Especial com Alcivando Lima – MORADIA NO CÉU
“Um político divide os seres humanos em duas classes: instrumentos e inimigos”. Friedrich Nietzsche
O efeito soporativo de ver TV às vezes retarda e, enfarado, posso ver e ouvir o que dizem os candidatos a prefeito e vereadores. Jorra-se desvelo e carinho de uns e cobras e lagartos de outros. Expressam-se com tanta veemência que se tem a impressão que estão lançando boia salva vidas para os ouvintes e que todos os que governaram e legislaram eram e continuam sendo uns tapados, que não conseguem fazer o óbvio. Num passe de mágica, solucionarão tudo. Poucos se dão conta de que está escrito na sua testa: Sou do time dos que se locupletam facinho, facinho.
Cem por cento prometem saúde, segurança, transporte, educação e, de resto, aos habitantes (atuais e pósteros), um paraíso carregadinho de anjinhos saltitando placidamente com suas liras por entre vales com suas garças, corças e gazelas apascentando sem se preocuparem se serão comidas agora ou amanhã por tigres, leões, onças, ursos ou cachorros vira-latas.
Convivo por dezenas de primaveras por estas paragens e, portanto, sei quem são. Uma grande parte foi e é comensal palaciano, macaco velho que não mete a mão na cumbuca. Os tenebrosos mares revoltos da realidade ficam em Marte ou na Cochinchina, não aqui.
Ouvi-los e vê-los se metamorfoseando dá uma comichão desgraçada de jogar-lhes na cara a incompetência de cada qual que promete solucionar, dentre outros, o transporte coletivo, baixando o preço ou não deixando aumentá-lo e depois o porrete desce na cacunda do bestão que chegou a brigar nos tapas e apanhou feito cachorro sem dono por esse ou aquele candidato.
Alguns desavisados de voz agudamente triste têm um desconhecimento bestial do assunto e para estes tudo é translúcido. Outros, sem relutância, batem no peito e tomam pra si o ônus de reger a orquestra sem sequer saber onde fica o púlpito do maestro.
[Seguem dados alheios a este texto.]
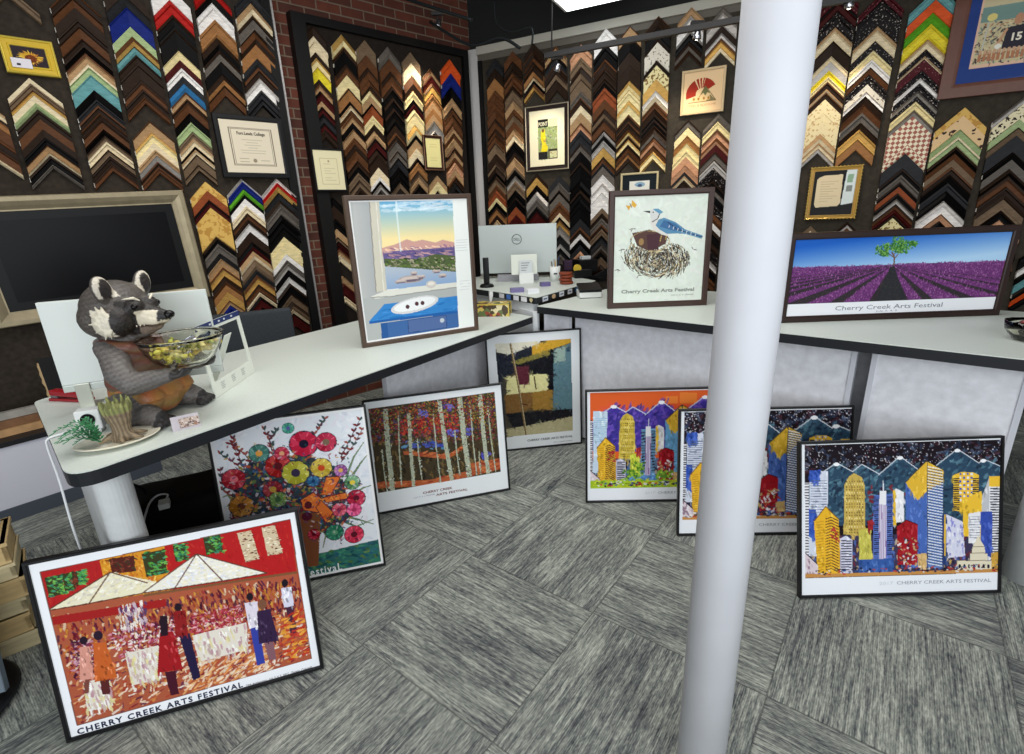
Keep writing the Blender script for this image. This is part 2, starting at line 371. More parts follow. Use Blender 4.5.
# board, column number, stack word, left/right pixel edges at two heights, apexes "height colour" down to "-"
COLS = [
 ('L', 1, '', -51, -2, 95, -28, 25, 182, '12K 28G 45G 60E 79V 87M 95C 103H 115B 130D 145B 154C 158-'),
 ('L', 2, '', 8.6, 62, 103, 32, 84, 187, '-22D -14Z -4- 79C 84Z 91L 96C 103Q 110D 120B 130D 138K 146T 153C 156K 165G 168-'),
 ('L', 3, '', 49, 97, 5, 95, 138, 188, '-20D -10D 0B 9D 20D 28B 40D 49K 54T 65Q 76E 91K 100A 106D 114D 120B 131K 136Z 142C 150Z 157D 164B 171-'),
 ('L', 4, '', 104, 146, 5, 142, 182, 187, '-26B -15D -4A 9N 28Q 37L 48E 56D 68D 81B 90D 98B 104- 122T 133I 143C 150T 156S 162D 167B 173-'),
 ('L', 5, 'upper', 151, 188.5, 5, 186, 217, 188, '-28K -14W 1R 16K 33K 52I 61M 69W 77A 84U 93T 100D 104B 114K 123Q 133Z 139C 147K 150C 155Z 165Z 171-'),
 ('L', 6, 'upper', 194, 229, 5, 209, 245, 111, '-14R -4K 4W 21H 38K 52G 64K 75H 87B 96-'),
 ('L', 7, 'upper', 234, 268, 10, 248, 279, 118, '-9A 4C 17G 33D 46H 59A 68D 79W 91A 100A 106-'),
 ('L', 5, 'lower', 190.5, 226, 202, 215.5, 244, 308, '182b 191o 200M 208b 215b 237K 244G 254A 259T 267L 277B 285H 292L 300T 305N 316-'),
 ('L', 6, 'lower', 227.5, 261, 200, 246, 276, 306, '179W 182N 189V 195K 199W 206C 213B 219D 224W 232D 242M 251C 260Z 270A 275L 284B 292C 296M 309-'),
 ('L', 7, 'lower', 262, 295, 201, 281, 309, 330, '179W 183R 187L 193A 200G 207G 215K 223K 237I 243I 254W 260G 264S 270K 277W 283K 295Z 301Z 309C 313M 326-'),
 ('P', 1, 'upper', 302, 325.5, 49, 314.5, 336, 142, '27D 37C 53D 59I 69Y 80D 85T 91M 97M 102T 107M 114A 123M 130D 138-'),
 ('P', 1, 'lower', 325.5, 347, 236, 335, 357, 314, '198K 206D 219K 229T 237Z 241M 245M 249T 255C 261- 276T 283M 296C 302-'),
 ('P', 2, '', 331.2, 353.5, 50, 347.5, 369, 184, '35I 48D 52K 65B 76I 89H 102K 106C 111B 116T 123K 130T 138B 145D 150B 157D 164K 173Z 180Z 187D 193-'),
 ('P', 3, '', 355.5, 374.5, 58, 370, 388.5, 187, '41Z 56B 68B 81D 91I 97T 104K 107o 116I 125D 131T 139M 150D 158D 168C 177W 181K 185S 190-'),
 ('P', 4, '', 377.5, 398.5, 60, 390, 407, 180, '47G 60B 72B 87K 98K 109K 117K 126D 133D 141G 151G 159A 167K 175K 183Z 188-'),
 ('P', 5, '', 401, 418.5, 64, 409, 426, 180, '53Z 64C 76D 92I 100K 105M 109I 116I 125I 136K 140T 149C 158K 163H 171Z 178T 184K 190-'),
 ('P', 6, '', 422, 438, 81, 427.5, 445, 178, '69T 77M 84L 95H 103T 109H 115T 121S 132-'),
 ('P', 6, 'lower', 422.3, 438.3, 86, 427.5, 445, 178, '176T 182I 190-'),
 ('P', 7, '', 440, 458.6, 76, 446.8, 462, 181, '60O 74N 88K 99T 108B 116B 127T 134B 139T 147D 152T 158B 163P 170T 176D 182A 190-'),
 ('R', 1, '', 488.3, 504.5, 100, 489.8, 507, 220, '59A 69D 79H 91B 100B 110B 119B 129B 136B 143Z 154D 161Z 167K 177Z 185B 191o 198I 202K 207H 215D 220C 226-'),
 ('R', 2, '', 505.7, 523, 88, 508.3, 525.5, 200, '52B 62D 70B 77B 84D 88Z 97Z 102T 109B 116Z 122B 129T 134C 142K 153D 158T 167Z 170K 176S 181Z 190K 198K 207o 215M 226-'),
 ('R', 3, 'upper', 525.2, 544.5, 80, 525.5, 545, 100, '44D 52D 58D 66H 78C 81K 84L 91-'),
 ('R', 3, 'lower', 527.5, 548.3, 193, 528, 549, 215, '174D 178L 185K 191S 199G 206M 224-'),
 ('R', 4, 'upper', 546.5, 567.8, 80, 547, 568.5, 100, '47T 56A 65D 73Z 81D 91-'),
 ('R', 4, 'lower', 550, 570.2, 193, 551.5, 570.5, 250, '176A 183G 190K 194G 202B 213C 217K 220L 226S 236A 244W 248A 254G 263-'),
 ('R', 5, '', 571.2, 592.3, 75, 570.7, 591.3, 240, '45P 58Z 67Z 81Z 92G 98D 106C 113T 123P 130A 144G 153K 162K 171K 180K 190K 200K 208K 219A 227D 234W 239K 245A 251P 256K 260T 268-'),
 ('R', 6, '', 594.7, 618, 53, 592.6, 615.5, 155, '29W 45K 60D 70D 81K 88o 100B 109Z 119B 132S 136K 141S 148L 157B 163A 167G 175W 183W 192W 201W 208Z 213D 218G 224D 229Z 235A 244G 249K 257Z 264D 272-'),
 ('R', 7, '', 619.3, 641.3, 55, 617, 640.2, 155, '27T 37K 53D 66D 81I 91I 101I 115D 122D 127B 132I 136D 140I 145D 148B 153H 158D 162-'),
 ('R', 8, '', 645, 669.7, 66, 641.4, 666.3, 148, '17D 24K 43X 61D 66F 80L 91W 97C 102B 109D 115K 120K 126D 129G 138P 146B 152I 160-'),
 ('R', 9, 'upper', 677, 703, 42, 675.5, 701.7, 62, '8T 17W 34A 42G 52D 54-'),
 ('R', 9, 'lower', 674, 699.6, 153, 671.5, 698, 180, '120G 128I 136H 143I 150I 157P 165P 172A 176C 180D 190A 200K 212-'),
 ('R', 10, 'upper', 706.3, 736, 45, 705, 734.5, 65, '8S 27D 33W 39L 49C 52-'),
 ('R', 10, 'lower', 701.8, 730, 150, 699, 726, 185, '114G 122I 130P 138P 145M 152G 161S 168k 174k 181K 188S 193K 200k 210B 219W 225K 238D 246k 256W 262K 272B 282K 292-'),
 ('R', 11, 'upper', 813.5, 851, 50, 798.9, 832.5, 166, '-24M -12m 0M 12k 28C 42D 57C 63S 71Y 77I 82D 89C 93D 100c 114c 120c 126c 134C 144C 149W 153-'),
 ('R', 11, 'lower', 792, 826, 240, 790, 824, 260, '226Z 231C 240-'),
 ('R', 12, 'upper', 853.5, 895.5, 46, 836, 872.5, 158, '-20M -8m 1k 8k 27C 42k 51I 60W 68B 75k 85X 92W 97D 105B 113G 123D 130L 141H 150-'),
 ('R', 12, 'lower', 828, 862, 240, 826, 860, 260, '222D 225W 228T 240-'),
 ('R', 13, '', 909.8, 958, 9, 872, 911, 224, '-12E 1O 13V 25Y 40C 50k 57C 60m 71k 79W 84k 91S 97k 102I 110S 117x 154A 169K 175G 182K 187o 193K 199S 204B 209M 215K 218F 236-'),
 ('R', 14, '', 934.8, 985.2, 129, 914.7, 961.5, 225, '108b 116d 130Q 137Q 146K 153B 160Z 167D 175K 183A 191K 201W 214P 221K 234-'),
 ('R', 15, '', 992.2, 1044, 122, 974.2, 1022, 219, '98S 105j 120Q 128Z 136A 153K 160G 169K 176B 187D 195Z 213K 220P 234K 246D 260-'),
 ('R', 16, '', 1047, 1100, 130, 1011, 1060, 296, '200D 215K 228D 240K 252W 260K 267E 276K 283O 289K 296-'),
]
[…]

Estou a repetir o que disse o professor e jornalista Eugênio Bucci: “Um país se desfaz com machões e armas”.
Contudo, alguns são almas benignas. Para estes, transcrevo um trecho do romance Quincas Borba, do sempiterno Machado de Assis: “[…] Ah! Meu caro Rubião, isto de política pode ser comparado à paixão de Nosso Senhor Jesus Cristo; não falta nada, nem discípulo que nega, nem discípulo que vende. Coroa de espinhos, bofetadas, madeiro, e afinal morre-se na cruz das ideias, pregado pelos cravos da inveja, da calúnia e da ingratidão”.